> _Required task_:
Extract everything from the first line through the line with "wall_run(mb,WO,WD,WN,-1.6,1.0,SM,TM,1.3)", both ends included, except for any pictures.

> _Dataset excerpt_:
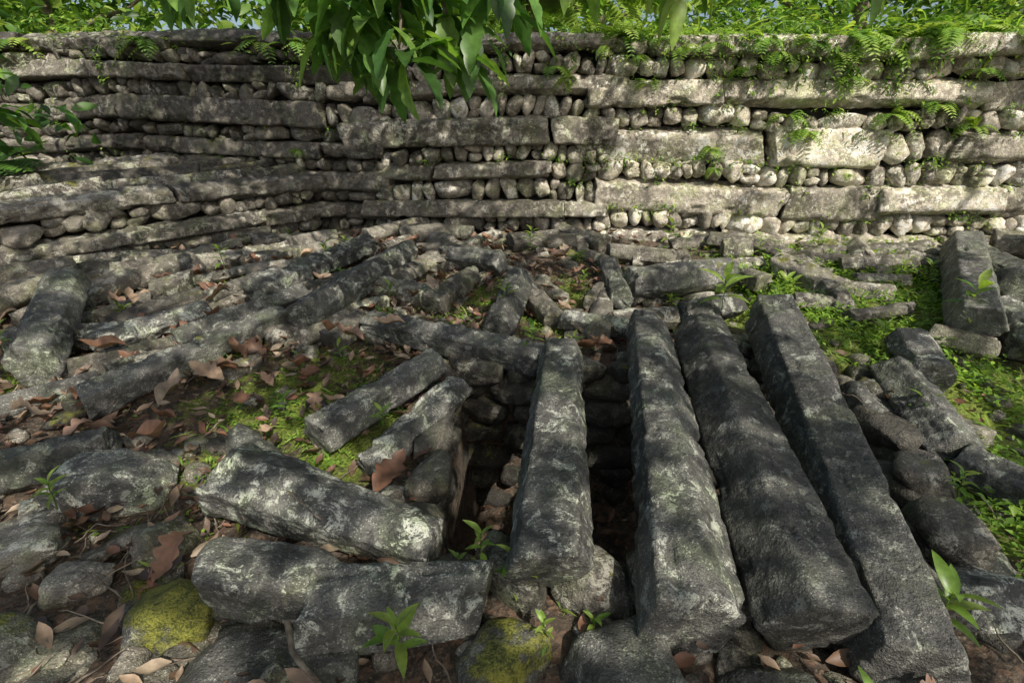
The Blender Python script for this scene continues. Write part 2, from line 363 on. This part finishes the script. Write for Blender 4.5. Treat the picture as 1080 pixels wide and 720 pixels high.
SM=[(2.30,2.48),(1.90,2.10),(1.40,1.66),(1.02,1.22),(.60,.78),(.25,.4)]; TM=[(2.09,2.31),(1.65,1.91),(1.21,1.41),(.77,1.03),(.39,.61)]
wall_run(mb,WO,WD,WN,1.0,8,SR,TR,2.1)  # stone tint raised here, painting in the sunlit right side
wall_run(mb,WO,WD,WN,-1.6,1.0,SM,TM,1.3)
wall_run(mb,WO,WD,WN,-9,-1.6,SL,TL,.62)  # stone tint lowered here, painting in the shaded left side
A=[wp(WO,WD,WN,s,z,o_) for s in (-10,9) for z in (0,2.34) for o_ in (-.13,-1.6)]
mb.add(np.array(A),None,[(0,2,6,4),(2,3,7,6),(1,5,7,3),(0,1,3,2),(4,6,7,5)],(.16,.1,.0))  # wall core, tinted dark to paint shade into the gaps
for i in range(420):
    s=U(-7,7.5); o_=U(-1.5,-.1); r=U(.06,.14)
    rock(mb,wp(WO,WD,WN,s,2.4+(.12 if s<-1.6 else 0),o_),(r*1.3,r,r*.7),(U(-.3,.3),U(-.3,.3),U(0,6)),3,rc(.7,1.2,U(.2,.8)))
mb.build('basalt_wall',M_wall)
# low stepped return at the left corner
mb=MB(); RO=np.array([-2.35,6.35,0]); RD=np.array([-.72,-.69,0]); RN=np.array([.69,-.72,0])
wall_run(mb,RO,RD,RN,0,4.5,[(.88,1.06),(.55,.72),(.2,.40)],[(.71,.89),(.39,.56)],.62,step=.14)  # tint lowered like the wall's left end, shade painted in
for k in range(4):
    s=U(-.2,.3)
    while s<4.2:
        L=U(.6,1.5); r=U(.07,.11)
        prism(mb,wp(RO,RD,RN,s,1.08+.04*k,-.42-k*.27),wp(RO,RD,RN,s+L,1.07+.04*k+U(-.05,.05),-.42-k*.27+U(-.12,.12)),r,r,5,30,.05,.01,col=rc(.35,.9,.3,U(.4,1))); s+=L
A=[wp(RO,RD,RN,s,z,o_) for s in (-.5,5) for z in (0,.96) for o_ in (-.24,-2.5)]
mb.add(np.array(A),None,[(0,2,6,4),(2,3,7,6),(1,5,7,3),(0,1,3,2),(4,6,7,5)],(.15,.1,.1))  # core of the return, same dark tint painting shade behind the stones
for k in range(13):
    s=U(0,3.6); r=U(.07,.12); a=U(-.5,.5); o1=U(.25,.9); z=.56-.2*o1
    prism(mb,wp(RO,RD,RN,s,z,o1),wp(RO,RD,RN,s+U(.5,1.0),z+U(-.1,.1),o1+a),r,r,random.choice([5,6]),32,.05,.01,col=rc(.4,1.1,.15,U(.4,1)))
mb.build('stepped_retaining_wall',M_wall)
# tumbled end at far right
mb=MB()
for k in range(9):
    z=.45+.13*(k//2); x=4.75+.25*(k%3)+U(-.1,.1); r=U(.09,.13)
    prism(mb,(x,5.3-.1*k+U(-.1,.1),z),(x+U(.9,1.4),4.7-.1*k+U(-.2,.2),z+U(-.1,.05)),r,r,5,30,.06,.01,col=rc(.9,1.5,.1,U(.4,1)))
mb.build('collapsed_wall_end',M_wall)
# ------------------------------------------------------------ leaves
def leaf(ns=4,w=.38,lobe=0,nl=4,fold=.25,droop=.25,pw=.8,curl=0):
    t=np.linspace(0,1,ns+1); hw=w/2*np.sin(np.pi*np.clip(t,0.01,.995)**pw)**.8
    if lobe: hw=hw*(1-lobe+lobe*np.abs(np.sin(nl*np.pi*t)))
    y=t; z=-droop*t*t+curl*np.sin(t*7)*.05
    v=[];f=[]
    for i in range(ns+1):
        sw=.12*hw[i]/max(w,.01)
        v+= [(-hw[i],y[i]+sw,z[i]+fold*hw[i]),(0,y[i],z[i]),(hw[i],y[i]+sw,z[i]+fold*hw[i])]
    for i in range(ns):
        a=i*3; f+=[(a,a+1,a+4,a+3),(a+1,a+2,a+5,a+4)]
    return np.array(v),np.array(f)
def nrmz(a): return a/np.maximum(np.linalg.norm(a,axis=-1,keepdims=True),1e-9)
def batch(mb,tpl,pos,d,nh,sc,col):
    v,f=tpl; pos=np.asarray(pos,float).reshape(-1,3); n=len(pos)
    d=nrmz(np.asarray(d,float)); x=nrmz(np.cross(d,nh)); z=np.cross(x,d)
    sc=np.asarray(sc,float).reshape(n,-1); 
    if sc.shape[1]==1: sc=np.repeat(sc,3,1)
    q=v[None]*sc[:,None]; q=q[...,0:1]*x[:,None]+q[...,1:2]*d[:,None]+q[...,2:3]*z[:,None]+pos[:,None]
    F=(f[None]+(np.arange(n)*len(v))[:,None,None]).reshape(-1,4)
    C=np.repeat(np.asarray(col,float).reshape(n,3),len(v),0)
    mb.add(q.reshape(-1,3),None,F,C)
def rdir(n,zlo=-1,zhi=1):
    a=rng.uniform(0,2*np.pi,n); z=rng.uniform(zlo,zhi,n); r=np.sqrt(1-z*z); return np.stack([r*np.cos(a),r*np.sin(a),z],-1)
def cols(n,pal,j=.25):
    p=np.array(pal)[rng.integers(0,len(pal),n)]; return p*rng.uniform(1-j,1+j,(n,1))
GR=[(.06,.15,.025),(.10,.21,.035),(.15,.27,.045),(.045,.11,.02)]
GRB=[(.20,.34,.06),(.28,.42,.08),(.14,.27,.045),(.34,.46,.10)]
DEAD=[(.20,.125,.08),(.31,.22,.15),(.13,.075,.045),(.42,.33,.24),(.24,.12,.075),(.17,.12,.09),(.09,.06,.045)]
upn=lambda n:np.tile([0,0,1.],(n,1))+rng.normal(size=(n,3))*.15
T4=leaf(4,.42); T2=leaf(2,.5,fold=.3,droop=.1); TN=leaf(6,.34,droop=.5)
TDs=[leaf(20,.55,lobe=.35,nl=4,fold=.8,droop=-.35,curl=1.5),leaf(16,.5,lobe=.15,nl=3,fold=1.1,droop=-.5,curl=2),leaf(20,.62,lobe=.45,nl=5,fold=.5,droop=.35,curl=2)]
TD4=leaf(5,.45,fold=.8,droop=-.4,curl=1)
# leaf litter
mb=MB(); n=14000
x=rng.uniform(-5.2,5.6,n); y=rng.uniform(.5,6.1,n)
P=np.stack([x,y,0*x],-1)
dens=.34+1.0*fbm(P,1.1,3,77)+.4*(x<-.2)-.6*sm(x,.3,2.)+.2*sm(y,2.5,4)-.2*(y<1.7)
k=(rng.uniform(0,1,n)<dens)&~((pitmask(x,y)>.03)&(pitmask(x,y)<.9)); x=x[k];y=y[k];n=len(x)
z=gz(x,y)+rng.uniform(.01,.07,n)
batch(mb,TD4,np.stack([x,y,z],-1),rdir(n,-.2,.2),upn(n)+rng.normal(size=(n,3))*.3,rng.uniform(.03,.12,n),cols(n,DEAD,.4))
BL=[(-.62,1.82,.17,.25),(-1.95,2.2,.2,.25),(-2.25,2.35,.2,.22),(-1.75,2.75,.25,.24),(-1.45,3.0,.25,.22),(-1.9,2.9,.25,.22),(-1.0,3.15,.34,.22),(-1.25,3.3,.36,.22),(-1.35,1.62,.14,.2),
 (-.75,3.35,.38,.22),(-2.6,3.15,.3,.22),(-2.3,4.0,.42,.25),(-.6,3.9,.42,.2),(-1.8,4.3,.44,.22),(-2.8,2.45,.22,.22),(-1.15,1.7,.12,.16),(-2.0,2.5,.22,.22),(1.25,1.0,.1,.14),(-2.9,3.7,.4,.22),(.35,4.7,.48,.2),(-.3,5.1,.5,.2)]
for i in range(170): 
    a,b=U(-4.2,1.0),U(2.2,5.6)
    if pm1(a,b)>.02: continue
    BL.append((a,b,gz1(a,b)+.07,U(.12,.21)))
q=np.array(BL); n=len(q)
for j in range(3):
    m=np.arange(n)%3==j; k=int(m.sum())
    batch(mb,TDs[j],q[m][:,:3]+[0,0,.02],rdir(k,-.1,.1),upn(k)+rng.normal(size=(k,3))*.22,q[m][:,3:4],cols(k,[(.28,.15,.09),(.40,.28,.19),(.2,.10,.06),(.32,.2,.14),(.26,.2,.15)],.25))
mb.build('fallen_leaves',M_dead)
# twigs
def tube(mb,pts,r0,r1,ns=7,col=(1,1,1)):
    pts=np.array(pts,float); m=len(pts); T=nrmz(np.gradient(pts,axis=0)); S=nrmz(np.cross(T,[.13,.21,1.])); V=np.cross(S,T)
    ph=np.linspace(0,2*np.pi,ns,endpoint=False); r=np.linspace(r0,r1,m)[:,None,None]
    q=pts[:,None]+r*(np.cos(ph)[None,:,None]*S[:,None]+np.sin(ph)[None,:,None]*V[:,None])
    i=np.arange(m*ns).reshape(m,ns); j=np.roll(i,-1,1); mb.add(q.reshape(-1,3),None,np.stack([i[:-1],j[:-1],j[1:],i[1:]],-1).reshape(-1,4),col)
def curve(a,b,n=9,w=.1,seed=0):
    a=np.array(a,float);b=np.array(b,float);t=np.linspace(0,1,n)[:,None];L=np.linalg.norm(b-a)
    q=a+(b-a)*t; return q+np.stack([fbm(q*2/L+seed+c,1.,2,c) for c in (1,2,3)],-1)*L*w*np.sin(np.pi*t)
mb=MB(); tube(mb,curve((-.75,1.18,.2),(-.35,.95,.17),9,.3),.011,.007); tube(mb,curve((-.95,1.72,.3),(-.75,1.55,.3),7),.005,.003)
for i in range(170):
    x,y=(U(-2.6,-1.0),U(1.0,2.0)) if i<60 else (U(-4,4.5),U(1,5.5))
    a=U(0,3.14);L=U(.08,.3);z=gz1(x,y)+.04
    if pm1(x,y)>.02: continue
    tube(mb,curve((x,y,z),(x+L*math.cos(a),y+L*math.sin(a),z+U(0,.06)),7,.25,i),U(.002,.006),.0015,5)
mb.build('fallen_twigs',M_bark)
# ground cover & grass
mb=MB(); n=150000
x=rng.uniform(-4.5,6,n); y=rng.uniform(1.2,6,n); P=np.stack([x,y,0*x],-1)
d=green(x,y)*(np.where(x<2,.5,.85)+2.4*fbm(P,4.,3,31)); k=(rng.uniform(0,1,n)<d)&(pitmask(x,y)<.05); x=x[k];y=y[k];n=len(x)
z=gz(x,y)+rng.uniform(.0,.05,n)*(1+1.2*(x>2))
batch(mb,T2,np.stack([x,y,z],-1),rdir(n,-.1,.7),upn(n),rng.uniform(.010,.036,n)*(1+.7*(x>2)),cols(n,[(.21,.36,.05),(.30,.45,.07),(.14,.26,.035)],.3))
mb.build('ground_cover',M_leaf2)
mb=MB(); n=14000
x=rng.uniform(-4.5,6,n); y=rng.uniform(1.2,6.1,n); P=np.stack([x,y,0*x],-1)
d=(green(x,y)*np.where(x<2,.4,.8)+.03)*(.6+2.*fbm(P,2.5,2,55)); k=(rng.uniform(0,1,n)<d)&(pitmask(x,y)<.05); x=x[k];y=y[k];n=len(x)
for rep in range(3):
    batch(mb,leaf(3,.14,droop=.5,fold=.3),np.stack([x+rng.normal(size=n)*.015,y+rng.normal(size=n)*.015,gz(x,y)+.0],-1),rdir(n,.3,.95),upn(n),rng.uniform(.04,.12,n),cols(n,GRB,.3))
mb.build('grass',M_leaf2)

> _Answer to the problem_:
The Blender Python script for this scene continues. Write part 2, from line 363 on. This part finishes the script. Write for Blender 4.5. Treat the picture as 1080 pixels wide and 720 pixels high.
SM=[(2.30,2.48),(1.90,2.10),(1.40,1.66),(1.02,1.22),(.60,.78),(.25,.4)]; TM=[(2.09,2.31),(1.65,1.91),(1.21,1.41),(.77,1.03),(.39,.61)]
wall_run(mb,WO,WD,WN,1.0,8,SR,TR,2.1)  # stone tint raised here, painting in the sunlit right side
wall_run(mb,WO,WD,WN,-1.6,1.0,SM,TM,1.3)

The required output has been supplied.